==== Extracted entries ====
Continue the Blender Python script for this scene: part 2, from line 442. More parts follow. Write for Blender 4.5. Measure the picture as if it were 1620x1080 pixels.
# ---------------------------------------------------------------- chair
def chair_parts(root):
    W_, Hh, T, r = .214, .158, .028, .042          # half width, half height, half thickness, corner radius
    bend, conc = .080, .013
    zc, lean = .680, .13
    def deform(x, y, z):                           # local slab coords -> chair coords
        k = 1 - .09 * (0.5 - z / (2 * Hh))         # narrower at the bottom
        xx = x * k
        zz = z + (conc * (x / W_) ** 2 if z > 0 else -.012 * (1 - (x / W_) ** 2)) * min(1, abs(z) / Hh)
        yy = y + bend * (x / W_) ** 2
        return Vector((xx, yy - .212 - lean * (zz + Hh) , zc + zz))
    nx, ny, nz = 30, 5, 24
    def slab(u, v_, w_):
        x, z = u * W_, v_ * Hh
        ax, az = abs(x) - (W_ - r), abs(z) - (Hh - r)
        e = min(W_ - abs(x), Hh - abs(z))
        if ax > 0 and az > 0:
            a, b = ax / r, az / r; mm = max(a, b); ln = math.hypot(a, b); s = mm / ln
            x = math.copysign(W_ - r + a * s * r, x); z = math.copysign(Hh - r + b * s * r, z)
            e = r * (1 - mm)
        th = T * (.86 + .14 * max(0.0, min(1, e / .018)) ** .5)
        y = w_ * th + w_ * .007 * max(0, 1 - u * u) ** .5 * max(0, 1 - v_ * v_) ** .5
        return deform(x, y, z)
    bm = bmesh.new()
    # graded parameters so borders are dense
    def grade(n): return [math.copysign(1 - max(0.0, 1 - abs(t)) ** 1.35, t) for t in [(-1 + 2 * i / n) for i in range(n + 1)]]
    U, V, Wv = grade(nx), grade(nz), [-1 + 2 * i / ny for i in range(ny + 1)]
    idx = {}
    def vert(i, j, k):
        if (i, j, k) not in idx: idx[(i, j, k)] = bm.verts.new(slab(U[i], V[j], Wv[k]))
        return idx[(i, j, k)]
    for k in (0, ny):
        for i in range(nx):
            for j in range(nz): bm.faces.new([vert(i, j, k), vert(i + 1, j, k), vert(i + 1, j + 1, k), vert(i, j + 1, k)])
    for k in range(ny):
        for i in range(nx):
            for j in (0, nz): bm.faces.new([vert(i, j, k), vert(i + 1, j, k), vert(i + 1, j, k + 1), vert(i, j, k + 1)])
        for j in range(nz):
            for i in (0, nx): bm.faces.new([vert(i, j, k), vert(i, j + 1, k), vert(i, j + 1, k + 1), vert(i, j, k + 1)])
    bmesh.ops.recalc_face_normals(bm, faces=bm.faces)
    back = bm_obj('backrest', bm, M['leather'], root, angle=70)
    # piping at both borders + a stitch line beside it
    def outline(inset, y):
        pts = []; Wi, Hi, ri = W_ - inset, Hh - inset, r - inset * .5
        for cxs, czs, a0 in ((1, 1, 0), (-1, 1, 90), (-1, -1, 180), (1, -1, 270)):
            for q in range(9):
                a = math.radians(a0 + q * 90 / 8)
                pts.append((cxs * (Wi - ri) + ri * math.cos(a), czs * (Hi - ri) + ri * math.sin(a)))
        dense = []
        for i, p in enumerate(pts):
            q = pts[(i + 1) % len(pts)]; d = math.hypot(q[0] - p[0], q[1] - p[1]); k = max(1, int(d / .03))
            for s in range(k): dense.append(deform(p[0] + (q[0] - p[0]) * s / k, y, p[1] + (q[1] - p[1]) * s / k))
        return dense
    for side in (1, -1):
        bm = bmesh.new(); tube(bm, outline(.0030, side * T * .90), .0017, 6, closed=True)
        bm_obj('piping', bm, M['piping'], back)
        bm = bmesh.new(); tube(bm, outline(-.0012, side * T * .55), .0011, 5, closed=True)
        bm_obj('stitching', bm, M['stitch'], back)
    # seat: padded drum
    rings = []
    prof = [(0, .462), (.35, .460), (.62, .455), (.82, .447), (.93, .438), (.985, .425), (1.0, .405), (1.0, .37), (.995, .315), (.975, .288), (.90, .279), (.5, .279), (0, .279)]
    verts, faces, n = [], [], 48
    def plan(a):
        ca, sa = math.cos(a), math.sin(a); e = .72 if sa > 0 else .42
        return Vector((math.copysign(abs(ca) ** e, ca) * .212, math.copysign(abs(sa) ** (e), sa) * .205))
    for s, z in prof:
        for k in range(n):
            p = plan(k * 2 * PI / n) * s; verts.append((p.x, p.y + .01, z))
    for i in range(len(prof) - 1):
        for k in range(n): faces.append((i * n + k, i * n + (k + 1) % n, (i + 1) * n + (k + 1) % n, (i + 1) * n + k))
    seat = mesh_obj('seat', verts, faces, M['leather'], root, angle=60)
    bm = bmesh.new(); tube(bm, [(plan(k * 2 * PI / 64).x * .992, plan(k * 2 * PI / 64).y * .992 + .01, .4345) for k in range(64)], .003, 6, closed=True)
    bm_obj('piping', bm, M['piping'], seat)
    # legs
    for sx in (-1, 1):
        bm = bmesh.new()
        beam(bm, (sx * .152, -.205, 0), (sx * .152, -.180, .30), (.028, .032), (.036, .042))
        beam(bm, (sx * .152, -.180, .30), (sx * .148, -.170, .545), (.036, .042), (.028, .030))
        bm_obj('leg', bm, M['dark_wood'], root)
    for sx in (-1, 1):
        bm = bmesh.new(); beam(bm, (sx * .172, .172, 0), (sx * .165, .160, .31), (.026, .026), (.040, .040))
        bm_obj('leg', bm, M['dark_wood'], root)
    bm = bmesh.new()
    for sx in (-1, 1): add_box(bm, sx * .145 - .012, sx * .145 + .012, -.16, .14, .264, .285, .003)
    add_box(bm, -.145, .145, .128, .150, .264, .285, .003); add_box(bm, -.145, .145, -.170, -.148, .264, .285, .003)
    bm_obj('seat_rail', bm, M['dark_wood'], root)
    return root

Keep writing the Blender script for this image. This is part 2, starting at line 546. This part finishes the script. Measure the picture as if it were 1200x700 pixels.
====
• Given request
Read the lines above. Gather those in which the string "this" is found.

• Solution to the problem
Continue the Blender Python script for this scene: part 2, from line 442. More parts follow. Write for Blender 4.5. Measure the picture as if it were 1620x1080 pixels.
Keep writing the Blender script for this image. This is part 2, starting at line 546. This part finishes the script. Measure the picture as if it were 1200x700 pixels.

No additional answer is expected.